### Required work:
Reproduce the listing that follows with no differences at all.

### Given material:
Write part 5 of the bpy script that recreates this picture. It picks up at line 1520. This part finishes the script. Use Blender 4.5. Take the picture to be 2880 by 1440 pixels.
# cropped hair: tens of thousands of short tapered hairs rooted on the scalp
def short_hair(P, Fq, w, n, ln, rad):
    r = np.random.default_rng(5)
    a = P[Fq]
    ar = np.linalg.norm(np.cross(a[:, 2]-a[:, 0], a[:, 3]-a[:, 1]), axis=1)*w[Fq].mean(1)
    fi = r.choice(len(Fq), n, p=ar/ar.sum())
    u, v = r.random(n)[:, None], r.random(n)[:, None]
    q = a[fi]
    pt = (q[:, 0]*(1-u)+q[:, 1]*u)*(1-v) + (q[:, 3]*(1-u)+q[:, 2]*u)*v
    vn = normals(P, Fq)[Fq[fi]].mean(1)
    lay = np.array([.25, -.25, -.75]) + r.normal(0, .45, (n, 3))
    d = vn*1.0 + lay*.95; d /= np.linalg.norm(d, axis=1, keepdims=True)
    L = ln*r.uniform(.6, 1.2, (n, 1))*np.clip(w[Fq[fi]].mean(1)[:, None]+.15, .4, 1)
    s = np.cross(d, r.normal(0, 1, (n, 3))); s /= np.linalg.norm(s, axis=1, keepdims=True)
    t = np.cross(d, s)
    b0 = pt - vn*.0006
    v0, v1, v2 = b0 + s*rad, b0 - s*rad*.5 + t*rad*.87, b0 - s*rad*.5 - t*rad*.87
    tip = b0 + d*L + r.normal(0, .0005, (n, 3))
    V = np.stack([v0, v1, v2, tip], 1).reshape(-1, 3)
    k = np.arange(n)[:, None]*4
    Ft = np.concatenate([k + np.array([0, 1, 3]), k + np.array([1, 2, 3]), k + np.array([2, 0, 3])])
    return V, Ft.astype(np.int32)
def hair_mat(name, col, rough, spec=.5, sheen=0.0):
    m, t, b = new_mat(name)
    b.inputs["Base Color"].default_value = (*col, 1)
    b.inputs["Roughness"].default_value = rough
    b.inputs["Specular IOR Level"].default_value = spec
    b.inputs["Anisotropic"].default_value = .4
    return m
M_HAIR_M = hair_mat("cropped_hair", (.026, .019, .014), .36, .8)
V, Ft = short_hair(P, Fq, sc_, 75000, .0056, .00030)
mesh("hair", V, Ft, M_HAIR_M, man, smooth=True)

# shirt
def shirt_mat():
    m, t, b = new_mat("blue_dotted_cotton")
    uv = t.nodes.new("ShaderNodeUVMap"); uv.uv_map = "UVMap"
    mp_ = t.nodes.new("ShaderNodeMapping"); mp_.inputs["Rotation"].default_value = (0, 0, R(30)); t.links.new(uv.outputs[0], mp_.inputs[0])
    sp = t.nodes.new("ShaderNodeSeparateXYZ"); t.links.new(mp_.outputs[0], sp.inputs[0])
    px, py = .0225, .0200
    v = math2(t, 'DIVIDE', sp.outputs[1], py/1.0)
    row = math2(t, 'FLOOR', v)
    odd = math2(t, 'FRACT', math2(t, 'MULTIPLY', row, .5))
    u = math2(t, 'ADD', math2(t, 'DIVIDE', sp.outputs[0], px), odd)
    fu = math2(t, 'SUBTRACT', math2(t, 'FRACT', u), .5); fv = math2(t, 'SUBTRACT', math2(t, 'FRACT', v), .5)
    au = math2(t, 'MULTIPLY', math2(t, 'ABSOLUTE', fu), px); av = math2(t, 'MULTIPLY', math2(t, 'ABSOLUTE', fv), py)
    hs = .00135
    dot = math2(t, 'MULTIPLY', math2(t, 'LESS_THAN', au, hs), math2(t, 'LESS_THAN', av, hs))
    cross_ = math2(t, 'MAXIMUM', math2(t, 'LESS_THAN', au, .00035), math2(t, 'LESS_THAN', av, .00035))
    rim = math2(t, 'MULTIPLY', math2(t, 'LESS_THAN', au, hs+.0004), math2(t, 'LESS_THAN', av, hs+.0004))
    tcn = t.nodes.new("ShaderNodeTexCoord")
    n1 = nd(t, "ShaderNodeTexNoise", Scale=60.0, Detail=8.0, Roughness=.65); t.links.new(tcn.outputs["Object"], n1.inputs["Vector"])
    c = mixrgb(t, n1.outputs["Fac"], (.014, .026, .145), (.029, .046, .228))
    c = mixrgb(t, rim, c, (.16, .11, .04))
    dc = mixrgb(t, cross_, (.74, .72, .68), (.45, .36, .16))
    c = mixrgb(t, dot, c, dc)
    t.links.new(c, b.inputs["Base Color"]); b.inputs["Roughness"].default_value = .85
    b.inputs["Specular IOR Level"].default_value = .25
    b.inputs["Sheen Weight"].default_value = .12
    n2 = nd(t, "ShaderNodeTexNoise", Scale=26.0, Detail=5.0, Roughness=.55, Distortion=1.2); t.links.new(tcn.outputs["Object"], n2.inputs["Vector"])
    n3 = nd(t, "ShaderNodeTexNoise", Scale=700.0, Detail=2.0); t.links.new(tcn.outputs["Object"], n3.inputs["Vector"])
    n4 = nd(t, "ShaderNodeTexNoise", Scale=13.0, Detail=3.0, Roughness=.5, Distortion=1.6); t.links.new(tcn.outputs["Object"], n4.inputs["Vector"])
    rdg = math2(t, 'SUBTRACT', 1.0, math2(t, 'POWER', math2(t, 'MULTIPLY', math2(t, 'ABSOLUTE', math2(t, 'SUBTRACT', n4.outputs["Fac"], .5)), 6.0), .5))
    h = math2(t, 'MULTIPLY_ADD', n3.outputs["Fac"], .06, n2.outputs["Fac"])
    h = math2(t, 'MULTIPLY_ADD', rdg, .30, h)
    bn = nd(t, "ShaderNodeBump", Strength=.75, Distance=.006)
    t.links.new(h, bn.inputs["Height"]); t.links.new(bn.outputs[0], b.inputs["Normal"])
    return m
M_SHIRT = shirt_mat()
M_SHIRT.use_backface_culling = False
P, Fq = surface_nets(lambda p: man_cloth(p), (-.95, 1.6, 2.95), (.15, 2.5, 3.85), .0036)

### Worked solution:
Write part 5 of the bpy script that recreates this picture. It picks up at line 1520. This part finishes the script. Use Blender 4.5. Take the picture to be 2880 by 1440 pixels.
# cropped hair: tens of thousands of short tapered hairs rooted on the scalp
def short_hair(P, Fq, w, n, ln, rad):
    r = np.random.default_rng(5)
    a = P[Fq]
    ar = np.linalg.norm(np.cross(a[:, 2]-a[:, 0], a[:, 3]-a[:, 1]), axis=1)*w[Fq].mean(1)
    fi = r.choice(len(Fq), n, p=ar/ar.sum())
    u, v = r.random(n)[:, None], r.random(n)[:, None]
    q = a[fi]
    pt = (q[:, 0]*(1-u)+q[:, 1]*u)*(1-v) + (q[:, 3]*(1-u)+q[:, 2]*u)*v
    vn = normals(P, Fq)[Fq[fi]].mean(1)
    lay = np.array([.25, -.25, -.75]) + r.normal(0, .45, (n, 3))
    d = vn*1.0 + lay*.95; d /= np.linalg.norm(d, axis=1, keepdims=True)
    L = ln*r.uniform(.6, 1.2, (n, 1))*np.clip(w[Fq[fi]].mean(1)[:, None]+.15, .4, 1)
    s = np.cross(d, r.normal(0, 1, (n, 3))); s /= np.linalg.norm(s, axis=1, keepdims=True)
    t = np.cross(d, s)
    b0 = pt - vn*.0006
    v0, v1, v2 = b0 + s*rad, b0 - s*rad*.5 + t*rad*.87, b0 - s*rad*.5 - t*rad*.87
    tip = b0 + d*L + r.normal(0, .0005, (n, 3))
    V = np.stack([v0, v1, v2, tip], 1).reshape(-1, 3)
    k = np.arange(n)[:, None]*4
    Ft = np.concatenate([k + np.array([0, 1, 3]), k + np.array([1, 2, 3]), k + np.array([2, 0, 3])])
    return V, Ft.astype(np.int32)
def hair_mat(name, col, rough, spec=.5, sheen=0.0):
    m, t, b = new_mat(name)
    b.inputs["Base Color"].default_value = (*col, 1)
    b.inputs["Roughness"].default_value = rough
    b.inputs["Specular IOR Level"].default_value = spec
    b.inputs["Anisotropic"].default_value = .4
    return m
M_HAIR_M = hair_mat("cropped_hair", (.026, .019, .014), .36, .8)
V, Ft = short_hair(P, Fq, sc_, 75000, .0056, .00030)
mesh("hair", V, Ft, M_HAIR_M, man, smooth=True)

# shirt
def shirt_mat():
    m, t, b = new_mat("blue_dotted_cotton")
    uv = t.nodes.new("ShaderNodeUVMap"); uv.uv_map = "UVMap"
    mp_ = t.nodes.new("ShaderNodeMapping"); mp_.inputs["Rotation"].default_value = (0, 0, R(30)); t.links.new(uv.outputs[0], mp_.inputs[0])
    sp = t.nodes.new("ShaderNodeSeparateXYZ"); t.links.new(mp_.outputs[0], sp.inputs[0])
    px, py = .0225, .0200
    v = math2(t, 'DIVIDE', sp.outputs[1], py/1.0)
    row = math2(t, 'FLOOR', v)
    odd = math2(t, 'FRACT', math2(t, 'MULTIPLY', row, .5))
    u = math2(t, 'ADD', math2(t, 'DIVIDE', sp.outputs[0], px), odd)
    fu = math2(t, 'SUBTRACT', math2(t, 'FRACT', u), .5); fv = math2(t, 'SUBTRACT', math2(t, 'FRACT', v), .5)
    au = math2(t, 'MULTIPLY', math2(t, 'ABSOLUTE', fu), px); av = math2(t, 'MULTIPLY', math2(t, 'ABSOLUTE', fv), py)
    hs = .00135
    dot = math2(t, 'MULTIPLY', math2(t, 'LESS_THAN', au, hs), math2(t, 'LESS_THAN', av, hs))
    cross_ = math2(t, 'MAXIMUM', math2(t, 'LESS_THAN', au, .00035), math2(t, 'LESS_THAN', av, .00035))
    rim = math2(t, 'MULTIPLY', math2(t, 'LESS_THAN', au, hs+.0004), math2(t, 'LESS_THAN', av, hs+.0004))
    tcn = t.nodes.new("ShaderNodeTexCoord")
    n1 = nd(t, "ShaderNodeTexNoise", Scale=60.0, Detail=8.0, Roughness=.65); t.links.new(tcn.outputs["Object"], n1.inputs["Vector"])
    c = mixrgb(t, n1.outputs["Fac"], (.014, .026, .145), (.029, .046, .228))
    c = mixrgb(t, rim, c, (.16, .11, .04))
    dc = mixrgb(t, cross_, (.74, .72, .68), (.45, .36, .16))
    c = mixrgb(t, dot, c, dc)
    t.links.new(c, b.inputs["Base Color"]); b.inputs["Roughness"].default_value = .85
    b.inputs["Specular IOR Level"].default_value = .25
    b.inputs["Sheen Weight"].default_value = .12
    n2 = nd(t, "ShaderNodeTexNoise", Scale=26.0, Detail=5.0, Roughness=.55, Distortion=1.2); t.links.new(tcn.outputs["Object"], n2.inputs["Vector"])
    n3 = nd(t, "ShaderNodeTexNoise", Scale=700.0, Detail=2.0); t.links.new(tcn.outputs["Object"], n3.inputs["Vector"])
    n4 = nd(t, "ShaderNodeTexNoise", Scale=13.0, Detail=3.0, Roughness=.5, Distortion=1.6); t.links.new(tcn.outputs["Object"], n4.inputs["Vector"])
    rdg = math2(t, 'SUBTRACT', 1.0, math2(t, 'POWER', math2(t, 'MULTIPLY', math2(t, 'ABSOLUTE', math2(t, 'SUBTRACT', n4.outputs["Fac"], .5)), 6.0), .5))
    h = math2(t, 'MULTIPLY_ADD', n3.outputs["Fac"], .06, n2.outputs["Fac"])
    h = math2(t, 'MULTIPLY_ADD', rdg, .30, h)
    bn = nd(t, "ShaderNodeBump", Strength=.75, Distance=.006)
    t.links.new(h, bn.inputs["Height"]); t.links.new(bn.outputs[0], b.inputs["Normal"])
    return m
M_SHIRT = shirt_mat()
M_SHIRT.use_backface_culling = False
P, Fq = surface_nets(lambda p: man_cloth(p), (-.95, 1.6, 2.95), (.15, 2.5, 3.85), .0036)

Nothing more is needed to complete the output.